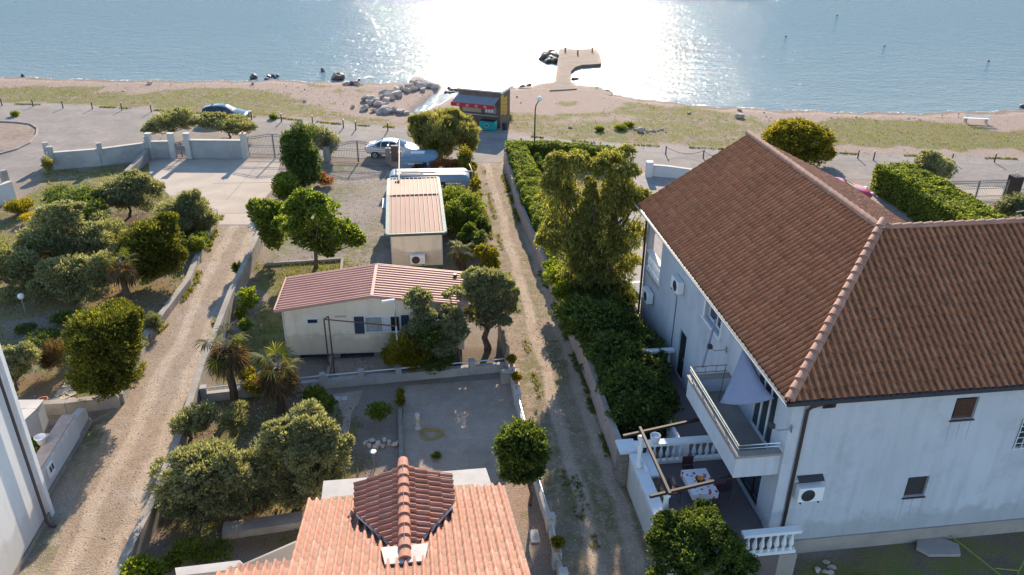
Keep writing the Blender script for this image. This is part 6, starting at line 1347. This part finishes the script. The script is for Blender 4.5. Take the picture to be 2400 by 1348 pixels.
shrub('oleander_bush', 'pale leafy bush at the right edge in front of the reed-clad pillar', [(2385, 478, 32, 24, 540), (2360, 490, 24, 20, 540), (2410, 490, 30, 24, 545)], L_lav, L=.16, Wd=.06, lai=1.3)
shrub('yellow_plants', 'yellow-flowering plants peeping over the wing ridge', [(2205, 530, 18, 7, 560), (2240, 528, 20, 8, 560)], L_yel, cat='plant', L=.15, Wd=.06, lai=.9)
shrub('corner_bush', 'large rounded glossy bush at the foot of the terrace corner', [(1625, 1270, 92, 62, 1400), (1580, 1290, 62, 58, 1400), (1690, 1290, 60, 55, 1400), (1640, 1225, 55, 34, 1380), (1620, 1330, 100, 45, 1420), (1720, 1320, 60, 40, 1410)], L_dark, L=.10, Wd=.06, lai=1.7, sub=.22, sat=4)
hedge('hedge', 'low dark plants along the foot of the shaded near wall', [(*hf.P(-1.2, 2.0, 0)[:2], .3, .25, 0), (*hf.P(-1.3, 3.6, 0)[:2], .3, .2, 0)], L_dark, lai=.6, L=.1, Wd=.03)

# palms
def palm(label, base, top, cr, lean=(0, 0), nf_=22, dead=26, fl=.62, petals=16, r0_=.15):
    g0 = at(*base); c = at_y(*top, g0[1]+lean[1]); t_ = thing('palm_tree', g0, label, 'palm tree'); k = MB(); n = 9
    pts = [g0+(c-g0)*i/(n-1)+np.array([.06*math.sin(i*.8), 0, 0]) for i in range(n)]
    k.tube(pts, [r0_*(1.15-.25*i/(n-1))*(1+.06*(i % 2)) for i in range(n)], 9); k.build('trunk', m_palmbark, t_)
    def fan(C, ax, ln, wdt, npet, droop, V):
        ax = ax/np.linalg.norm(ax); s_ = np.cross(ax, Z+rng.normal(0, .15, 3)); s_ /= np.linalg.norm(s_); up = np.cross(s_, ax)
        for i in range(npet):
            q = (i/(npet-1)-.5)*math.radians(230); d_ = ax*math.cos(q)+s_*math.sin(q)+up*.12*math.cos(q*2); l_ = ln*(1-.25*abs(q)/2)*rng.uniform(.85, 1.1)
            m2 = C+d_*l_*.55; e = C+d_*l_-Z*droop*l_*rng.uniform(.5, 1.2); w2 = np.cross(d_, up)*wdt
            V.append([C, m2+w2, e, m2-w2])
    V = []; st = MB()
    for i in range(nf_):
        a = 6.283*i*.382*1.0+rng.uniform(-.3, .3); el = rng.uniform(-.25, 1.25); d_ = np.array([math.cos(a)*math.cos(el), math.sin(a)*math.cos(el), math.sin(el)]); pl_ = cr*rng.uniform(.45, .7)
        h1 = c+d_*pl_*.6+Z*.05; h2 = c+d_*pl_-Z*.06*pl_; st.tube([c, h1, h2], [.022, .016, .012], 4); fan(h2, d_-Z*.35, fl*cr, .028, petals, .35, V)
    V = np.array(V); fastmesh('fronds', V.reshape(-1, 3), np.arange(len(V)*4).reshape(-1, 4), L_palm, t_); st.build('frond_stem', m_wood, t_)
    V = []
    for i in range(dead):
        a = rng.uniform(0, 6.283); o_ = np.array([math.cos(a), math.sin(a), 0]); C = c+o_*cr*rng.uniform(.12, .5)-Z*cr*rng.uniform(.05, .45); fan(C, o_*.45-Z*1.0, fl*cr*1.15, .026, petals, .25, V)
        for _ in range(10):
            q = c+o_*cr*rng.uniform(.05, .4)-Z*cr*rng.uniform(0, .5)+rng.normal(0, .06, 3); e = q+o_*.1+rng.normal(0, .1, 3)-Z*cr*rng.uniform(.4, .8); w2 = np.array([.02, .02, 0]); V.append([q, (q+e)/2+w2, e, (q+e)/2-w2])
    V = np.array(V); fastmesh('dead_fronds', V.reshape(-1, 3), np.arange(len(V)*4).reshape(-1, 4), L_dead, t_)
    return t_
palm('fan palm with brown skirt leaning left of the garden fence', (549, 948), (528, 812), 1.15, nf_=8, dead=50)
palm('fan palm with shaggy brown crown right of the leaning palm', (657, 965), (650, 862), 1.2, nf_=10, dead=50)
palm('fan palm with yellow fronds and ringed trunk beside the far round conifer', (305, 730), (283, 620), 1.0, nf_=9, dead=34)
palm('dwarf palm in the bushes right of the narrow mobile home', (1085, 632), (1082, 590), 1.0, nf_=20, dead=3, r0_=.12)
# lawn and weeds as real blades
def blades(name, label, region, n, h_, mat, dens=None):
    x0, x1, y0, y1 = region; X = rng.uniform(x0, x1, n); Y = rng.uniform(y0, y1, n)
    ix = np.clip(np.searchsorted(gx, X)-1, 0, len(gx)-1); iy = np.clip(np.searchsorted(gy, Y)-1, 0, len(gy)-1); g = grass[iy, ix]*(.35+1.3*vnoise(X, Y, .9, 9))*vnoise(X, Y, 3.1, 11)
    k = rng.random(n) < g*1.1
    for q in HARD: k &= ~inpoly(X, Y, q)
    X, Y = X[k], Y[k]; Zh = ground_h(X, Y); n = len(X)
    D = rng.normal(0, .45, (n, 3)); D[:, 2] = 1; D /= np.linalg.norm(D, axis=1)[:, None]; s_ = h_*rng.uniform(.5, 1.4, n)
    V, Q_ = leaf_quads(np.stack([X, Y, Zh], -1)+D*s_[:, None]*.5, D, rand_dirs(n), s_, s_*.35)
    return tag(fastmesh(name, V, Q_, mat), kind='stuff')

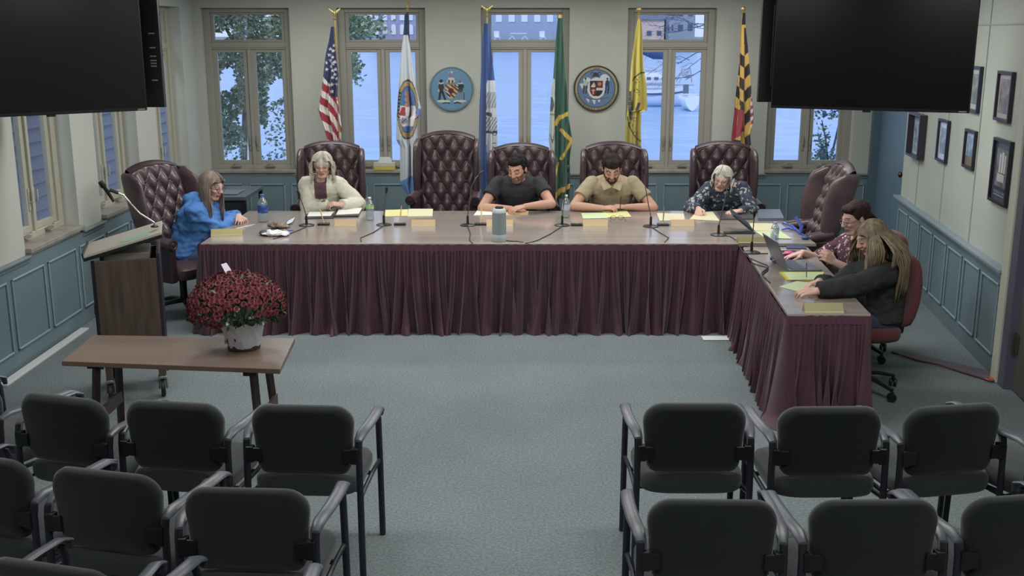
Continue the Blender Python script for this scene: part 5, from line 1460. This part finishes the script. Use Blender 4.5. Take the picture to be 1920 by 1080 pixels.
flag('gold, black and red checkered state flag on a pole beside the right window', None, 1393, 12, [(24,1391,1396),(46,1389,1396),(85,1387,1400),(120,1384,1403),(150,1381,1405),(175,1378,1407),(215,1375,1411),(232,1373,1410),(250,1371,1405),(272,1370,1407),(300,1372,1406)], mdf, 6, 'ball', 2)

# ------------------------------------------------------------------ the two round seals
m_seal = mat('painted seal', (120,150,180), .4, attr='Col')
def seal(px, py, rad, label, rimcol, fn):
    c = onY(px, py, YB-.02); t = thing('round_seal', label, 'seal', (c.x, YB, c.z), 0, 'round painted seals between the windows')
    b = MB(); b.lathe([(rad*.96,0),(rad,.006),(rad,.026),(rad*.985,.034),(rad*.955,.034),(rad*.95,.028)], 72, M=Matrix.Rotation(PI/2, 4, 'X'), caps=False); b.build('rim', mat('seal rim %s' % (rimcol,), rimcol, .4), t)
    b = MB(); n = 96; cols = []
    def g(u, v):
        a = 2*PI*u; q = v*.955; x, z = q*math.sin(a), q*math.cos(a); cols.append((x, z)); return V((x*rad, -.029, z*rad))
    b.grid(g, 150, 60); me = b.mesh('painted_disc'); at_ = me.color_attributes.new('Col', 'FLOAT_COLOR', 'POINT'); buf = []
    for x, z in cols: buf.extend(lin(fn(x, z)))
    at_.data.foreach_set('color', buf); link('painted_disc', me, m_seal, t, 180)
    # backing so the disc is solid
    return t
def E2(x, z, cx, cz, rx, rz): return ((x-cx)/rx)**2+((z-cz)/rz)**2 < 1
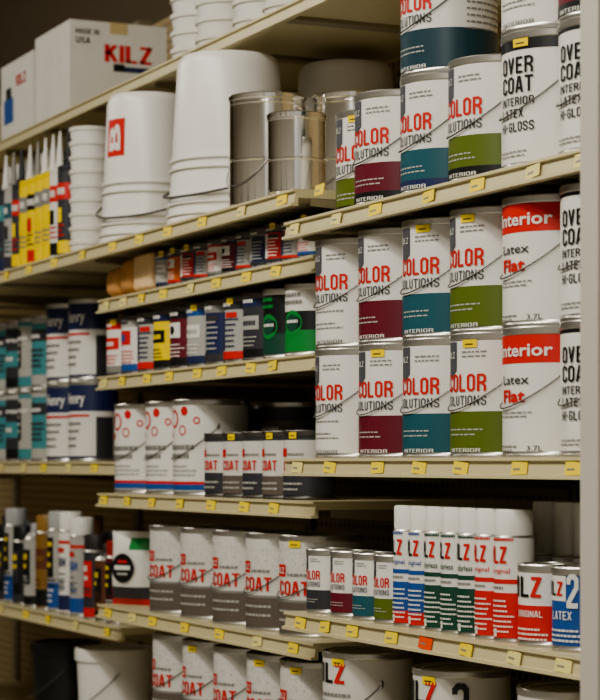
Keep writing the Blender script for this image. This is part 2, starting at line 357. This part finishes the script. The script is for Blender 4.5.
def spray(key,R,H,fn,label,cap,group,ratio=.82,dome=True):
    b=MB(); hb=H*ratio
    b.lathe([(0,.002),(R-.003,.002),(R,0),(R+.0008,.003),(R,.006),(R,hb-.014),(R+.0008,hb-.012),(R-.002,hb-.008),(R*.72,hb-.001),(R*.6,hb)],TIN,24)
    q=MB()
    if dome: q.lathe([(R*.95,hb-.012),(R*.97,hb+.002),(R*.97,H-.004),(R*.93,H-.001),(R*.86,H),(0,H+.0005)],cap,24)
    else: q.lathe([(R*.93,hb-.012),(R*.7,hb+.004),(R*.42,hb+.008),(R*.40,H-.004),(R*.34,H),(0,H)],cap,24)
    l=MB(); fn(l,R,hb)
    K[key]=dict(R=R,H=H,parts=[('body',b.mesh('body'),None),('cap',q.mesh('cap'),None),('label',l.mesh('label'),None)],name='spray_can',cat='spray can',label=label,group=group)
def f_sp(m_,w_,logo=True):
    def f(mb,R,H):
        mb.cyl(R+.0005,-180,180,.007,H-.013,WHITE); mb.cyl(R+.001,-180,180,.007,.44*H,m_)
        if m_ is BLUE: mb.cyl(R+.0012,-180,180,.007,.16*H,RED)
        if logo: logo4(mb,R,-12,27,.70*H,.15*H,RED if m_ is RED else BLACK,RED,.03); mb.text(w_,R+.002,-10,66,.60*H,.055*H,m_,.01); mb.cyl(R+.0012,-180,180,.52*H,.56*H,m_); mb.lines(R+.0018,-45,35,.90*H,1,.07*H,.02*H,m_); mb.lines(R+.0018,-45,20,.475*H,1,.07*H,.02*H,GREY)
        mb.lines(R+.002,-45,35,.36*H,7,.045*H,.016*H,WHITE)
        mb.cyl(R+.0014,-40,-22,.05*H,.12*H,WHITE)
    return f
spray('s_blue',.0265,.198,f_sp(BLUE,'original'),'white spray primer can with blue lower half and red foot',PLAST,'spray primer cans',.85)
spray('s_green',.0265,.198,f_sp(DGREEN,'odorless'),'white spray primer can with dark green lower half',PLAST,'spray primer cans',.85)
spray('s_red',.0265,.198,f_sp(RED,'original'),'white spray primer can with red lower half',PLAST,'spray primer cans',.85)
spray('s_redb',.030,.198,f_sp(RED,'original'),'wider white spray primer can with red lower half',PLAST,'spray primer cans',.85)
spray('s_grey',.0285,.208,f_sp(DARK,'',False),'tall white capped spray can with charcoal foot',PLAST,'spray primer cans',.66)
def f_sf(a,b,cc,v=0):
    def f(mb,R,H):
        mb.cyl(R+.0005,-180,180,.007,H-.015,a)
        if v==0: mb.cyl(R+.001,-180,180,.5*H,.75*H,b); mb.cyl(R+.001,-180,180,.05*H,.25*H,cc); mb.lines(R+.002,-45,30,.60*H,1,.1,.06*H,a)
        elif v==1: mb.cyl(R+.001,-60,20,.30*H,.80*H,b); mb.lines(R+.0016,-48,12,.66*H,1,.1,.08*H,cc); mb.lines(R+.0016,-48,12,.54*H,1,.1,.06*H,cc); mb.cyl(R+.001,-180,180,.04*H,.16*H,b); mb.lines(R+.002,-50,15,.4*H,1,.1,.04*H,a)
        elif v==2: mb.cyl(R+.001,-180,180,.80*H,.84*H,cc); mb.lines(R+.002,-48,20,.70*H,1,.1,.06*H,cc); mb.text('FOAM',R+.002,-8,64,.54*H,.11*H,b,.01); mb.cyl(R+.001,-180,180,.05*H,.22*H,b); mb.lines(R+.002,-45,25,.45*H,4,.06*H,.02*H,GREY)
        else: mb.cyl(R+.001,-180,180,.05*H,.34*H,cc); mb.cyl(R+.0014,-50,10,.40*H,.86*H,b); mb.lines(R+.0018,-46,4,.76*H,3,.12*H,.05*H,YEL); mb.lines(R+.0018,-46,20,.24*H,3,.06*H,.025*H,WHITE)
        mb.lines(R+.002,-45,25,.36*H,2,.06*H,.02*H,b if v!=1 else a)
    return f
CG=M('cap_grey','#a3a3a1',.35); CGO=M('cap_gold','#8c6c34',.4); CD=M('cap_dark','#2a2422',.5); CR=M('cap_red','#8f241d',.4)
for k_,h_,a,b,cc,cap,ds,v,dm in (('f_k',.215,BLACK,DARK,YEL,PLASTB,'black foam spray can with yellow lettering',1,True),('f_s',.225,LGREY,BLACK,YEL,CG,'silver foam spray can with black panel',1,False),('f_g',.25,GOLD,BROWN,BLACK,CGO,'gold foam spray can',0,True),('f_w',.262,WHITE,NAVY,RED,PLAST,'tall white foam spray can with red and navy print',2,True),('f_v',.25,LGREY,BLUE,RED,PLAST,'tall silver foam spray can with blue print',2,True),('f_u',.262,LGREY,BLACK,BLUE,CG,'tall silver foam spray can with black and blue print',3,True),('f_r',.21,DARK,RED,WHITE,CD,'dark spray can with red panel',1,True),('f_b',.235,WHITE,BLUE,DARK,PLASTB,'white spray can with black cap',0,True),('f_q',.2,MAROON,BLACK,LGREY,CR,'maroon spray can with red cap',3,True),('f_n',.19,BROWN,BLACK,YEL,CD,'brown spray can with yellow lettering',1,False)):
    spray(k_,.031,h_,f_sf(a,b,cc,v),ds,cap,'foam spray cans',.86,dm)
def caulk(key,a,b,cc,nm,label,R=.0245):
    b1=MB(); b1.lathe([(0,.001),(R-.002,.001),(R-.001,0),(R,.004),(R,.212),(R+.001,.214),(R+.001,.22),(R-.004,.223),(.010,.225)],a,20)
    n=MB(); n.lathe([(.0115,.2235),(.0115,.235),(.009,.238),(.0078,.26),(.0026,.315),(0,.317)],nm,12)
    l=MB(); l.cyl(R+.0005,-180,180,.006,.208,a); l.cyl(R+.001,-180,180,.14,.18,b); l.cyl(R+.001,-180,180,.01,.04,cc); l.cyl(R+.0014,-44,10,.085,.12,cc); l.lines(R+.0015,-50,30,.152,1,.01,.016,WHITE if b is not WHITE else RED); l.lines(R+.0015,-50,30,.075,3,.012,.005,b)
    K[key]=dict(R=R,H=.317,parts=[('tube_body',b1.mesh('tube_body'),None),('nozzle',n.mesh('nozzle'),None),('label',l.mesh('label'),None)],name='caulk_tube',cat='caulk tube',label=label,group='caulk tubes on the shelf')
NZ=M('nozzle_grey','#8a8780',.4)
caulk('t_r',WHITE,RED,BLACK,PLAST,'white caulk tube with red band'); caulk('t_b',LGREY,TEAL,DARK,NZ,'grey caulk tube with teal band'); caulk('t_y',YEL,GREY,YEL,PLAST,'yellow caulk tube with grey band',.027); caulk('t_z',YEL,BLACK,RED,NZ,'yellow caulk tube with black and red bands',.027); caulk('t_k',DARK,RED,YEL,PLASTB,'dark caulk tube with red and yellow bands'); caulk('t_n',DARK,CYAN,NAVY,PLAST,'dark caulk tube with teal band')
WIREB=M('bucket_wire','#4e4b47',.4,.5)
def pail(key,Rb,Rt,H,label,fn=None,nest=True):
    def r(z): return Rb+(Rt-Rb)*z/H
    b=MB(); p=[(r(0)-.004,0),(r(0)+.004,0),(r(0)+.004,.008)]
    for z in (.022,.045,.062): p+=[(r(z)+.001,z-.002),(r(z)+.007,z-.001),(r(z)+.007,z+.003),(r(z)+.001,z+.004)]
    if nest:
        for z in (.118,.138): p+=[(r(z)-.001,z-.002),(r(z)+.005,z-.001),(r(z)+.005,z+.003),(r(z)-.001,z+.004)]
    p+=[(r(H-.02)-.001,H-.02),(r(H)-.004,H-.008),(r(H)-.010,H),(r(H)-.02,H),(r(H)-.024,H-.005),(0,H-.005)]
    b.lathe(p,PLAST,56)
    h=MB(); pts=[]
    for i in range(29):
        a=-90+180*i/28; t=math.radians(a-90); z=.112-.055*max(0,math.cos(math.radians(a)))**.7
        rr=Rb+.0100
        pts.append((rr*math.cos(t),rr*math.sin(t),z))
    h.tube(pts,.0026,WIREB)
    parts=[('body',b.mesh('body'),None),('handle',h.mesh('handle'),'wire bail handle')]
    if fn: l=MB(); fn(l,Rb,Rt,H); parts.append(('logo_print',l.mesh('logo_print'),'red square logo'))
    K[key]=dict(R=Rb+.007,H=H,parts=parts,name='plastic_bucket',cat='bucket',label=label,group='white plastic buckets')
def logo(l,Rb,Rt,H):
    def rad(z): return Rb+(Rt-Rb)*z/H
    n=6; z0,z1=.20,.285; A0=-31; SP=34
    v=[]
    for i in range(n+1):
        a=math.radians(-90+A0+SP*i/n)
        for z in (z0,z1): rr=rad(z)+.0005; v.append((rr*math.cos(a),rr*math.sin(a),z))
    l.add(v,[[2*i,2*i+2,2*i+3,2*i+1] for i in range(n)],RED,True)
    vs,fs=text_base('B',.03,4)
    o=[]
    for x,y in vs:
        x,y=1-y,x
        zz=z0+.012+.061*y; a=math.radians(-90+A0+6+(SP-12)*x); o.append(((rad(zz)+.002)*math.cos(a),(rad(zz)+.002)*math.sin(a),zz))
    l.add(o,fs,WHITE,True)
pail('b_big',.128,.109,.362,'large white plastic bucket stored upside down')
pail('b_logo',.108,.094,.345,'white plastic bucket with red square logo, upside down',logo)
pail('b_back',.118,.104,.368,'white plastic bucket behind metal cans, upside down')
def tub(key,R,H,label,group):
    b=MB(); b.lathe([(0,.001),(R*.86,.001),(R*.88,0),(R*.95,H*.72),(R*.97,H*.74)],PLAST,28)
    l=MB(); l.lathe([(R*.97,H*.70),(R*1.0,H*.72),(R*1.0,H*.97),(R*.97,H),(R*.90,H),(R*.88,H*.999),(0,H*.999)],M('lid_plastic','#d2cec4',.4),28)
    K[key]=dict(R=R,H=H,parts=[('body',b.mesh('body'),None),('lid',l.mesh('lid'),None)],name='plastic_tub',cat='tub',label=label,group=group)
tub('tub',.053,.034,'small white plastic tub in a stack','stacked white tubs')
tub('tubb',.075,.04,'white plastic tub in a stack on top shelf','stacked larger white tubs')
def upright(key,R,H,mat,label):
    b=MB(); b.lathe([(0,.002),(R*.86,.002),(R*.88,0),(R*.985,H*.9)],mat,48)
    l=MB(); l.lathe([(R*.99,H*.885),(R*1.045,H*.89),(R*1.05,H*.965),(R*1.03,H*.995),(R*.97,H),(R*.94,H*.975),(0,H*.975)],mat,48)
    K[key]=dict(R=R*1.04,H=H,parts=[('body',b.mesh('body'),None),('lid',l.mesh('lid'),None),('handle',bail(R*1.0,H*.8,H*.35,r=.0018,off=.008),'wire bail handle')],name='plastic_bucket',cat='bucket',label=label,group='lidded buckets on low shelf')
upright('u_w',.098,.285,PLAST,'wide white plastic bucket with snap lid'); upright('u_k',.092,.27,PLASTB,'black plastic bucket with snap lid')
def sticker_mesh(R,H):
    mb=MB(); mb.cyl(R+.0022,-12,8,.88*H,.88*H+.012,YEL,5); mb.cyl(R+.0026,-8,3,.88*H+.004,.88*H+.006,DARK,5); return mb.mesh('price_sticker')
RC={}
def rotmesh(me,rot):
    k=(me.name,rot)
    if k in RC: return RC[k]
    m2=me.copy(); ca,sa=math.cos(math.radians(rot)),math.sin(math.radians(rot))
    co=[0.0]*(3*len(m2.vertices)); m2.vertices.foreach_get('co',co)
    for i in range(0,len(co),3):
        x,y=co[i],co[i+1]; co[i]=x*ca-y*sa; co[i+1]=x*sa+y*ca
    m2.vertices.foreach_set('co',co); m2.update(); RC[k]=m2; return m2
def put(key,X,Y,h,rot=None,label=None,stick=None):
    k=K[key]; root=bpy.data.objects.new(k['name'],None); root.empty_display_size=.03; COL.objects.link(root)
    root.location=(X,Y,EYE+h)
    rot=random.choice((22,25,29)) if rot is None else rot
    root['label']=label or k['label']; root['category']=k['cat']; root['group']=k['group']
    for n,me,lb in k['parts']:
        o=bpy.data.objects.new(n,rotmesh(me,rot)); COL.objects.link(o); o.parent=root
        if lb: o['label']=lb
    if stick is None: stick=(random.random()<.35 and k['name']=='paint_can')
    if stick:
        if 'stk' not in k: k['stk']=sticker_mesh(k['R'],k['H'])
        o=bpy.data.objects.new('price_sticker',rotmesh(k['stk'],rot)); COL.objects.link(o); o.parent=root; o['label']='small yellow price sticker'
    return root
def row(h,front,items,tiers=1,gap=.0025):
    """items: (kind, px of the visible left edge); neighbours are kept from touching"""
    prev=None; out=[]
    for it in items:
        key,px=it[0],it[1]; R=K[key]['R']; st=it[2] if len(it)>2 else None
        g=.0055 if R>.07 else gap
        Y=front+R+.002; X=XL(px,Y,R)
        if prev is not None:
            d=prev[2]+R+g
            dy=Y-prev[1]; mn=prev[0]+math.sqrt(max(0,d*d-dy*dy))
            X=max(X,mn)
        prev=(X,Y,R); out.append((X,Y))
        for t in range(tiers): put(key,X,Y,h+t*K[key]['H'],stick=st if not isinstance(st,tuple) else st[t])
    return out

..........

_Your task_
Check every line of the material for the string "Keep" and give the number of lines that have it, without anything else.

_Output_
2